Тито поймал взгляд Вилли и Монго и приправил свои тимбалес фирменными «специями». Оркестр подхватил легким и лоснящимся звуком — казалось, что трубачи точно знали намерения Тито, в нужное мгновение они взорвались синкопами. От их ударной волны люди пришли в неистовство. Тито легонько кивнул Монго, показывая ему, что пришла его очередь. Затем снова заиграл Вилли, они вновь и вновь обменивались музыкальными репликами…
В последующие годы Тито часто вновь и вновь переживал эти моменты — это была кульминация танцевальной ночи в «Палладиуме», в самом центре Манхеттена. С 1949 по 1966, вплоть до своего закрытия, «Палладиум» был Меккой для всех нью-йоркцев, кто любил танцевать под живую музыку. Тогда в городе и в округе были сотни клубов, танцевальных залов, но никто не мог и близко сравниться с «Палладиумом», не говоря уже о том, чтобы его превзойти. Он стал тем местом, где тысячи пуэрториканцев сохраняли культуру, оберегая свои национальные корни. Латиноамериканская музыка, звучавшая там, была совсем не похожа на традиционную музыку Пуэрто-Рико. Колючая, странная и шумная, даже резкая для их ушей, но при этом она была настоящей, подлинной латиноамериканской музыкой. Кроме того, Пуэрто-Рико и Куба сотни лет были связаны друг с другом, так что эта музыка не была чуждой.
Не только пуэрториканцы любили огненную, яркую афро-кубинскую музыку с нью-йоркским акцентом, но также и евреи, итальянцы, и чернокожие жители Большого Яблока. И в самом сердце этой музыки восседал маэстро Тито Пуэнте и его новый (относительно) оркестр. Тито наслаждался каждой минутой, проведенной в объятиях музыки.

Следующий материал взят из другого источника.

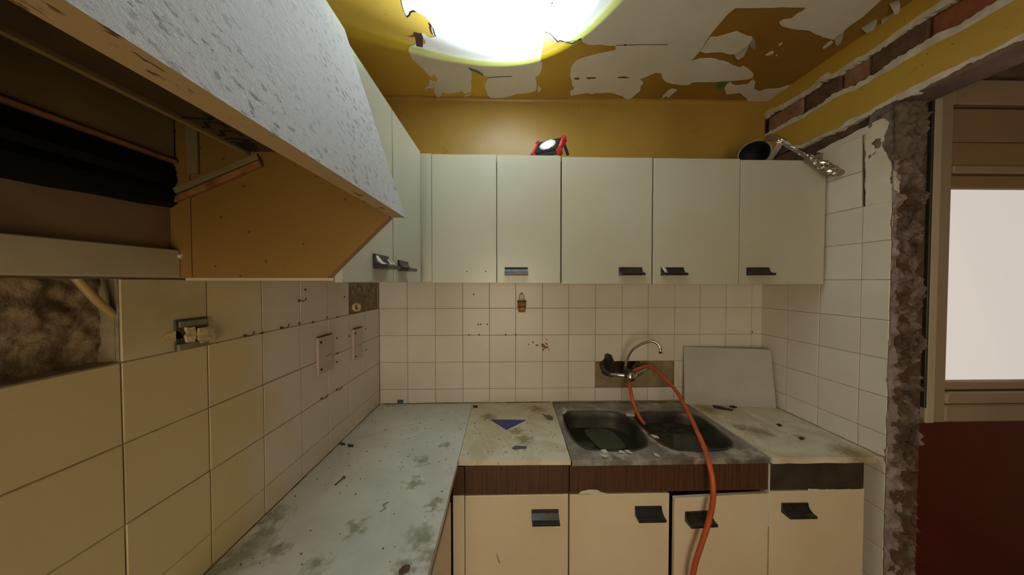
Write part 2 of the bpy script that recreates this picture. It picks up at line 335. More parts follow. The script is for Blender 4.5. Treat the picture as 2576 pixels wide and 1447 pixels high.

В «Палладиуме» танцевали все без исключения: молодые, пожилые, белые и чернокожие, латиносы, евреи, итальянцы, ирландцы! Были и другие популярные места, где танцевали мамбо — «Манхэттен-центр» и «Терраса Ривьера», но «Палладиум» на пересечении 53-й стрит и Бродвея, позиционировал себя как «Дом мамбо». Там можно было встретить как обыкновенного чернорабочего, так и оттачивающих на танцполе новые вариации мамбо знаменитостей того времени, вроде Марлон Брандо, Джеймса Дина или Эрта Кита. «Палладиум» был в среднем дороже других танцевальных заведений города. Чтобы попасть внутрь, нужно было выложить 1 доллар 75 центов, в цену входило небольшое веселое обучение в начале вечера, конкурс среди любителей-танцоров. С 23 часов начиналось танцевальное мамбо-шоу профессионалов, а затем и сами танцы. Все любили ходить именно в «Палладиум»!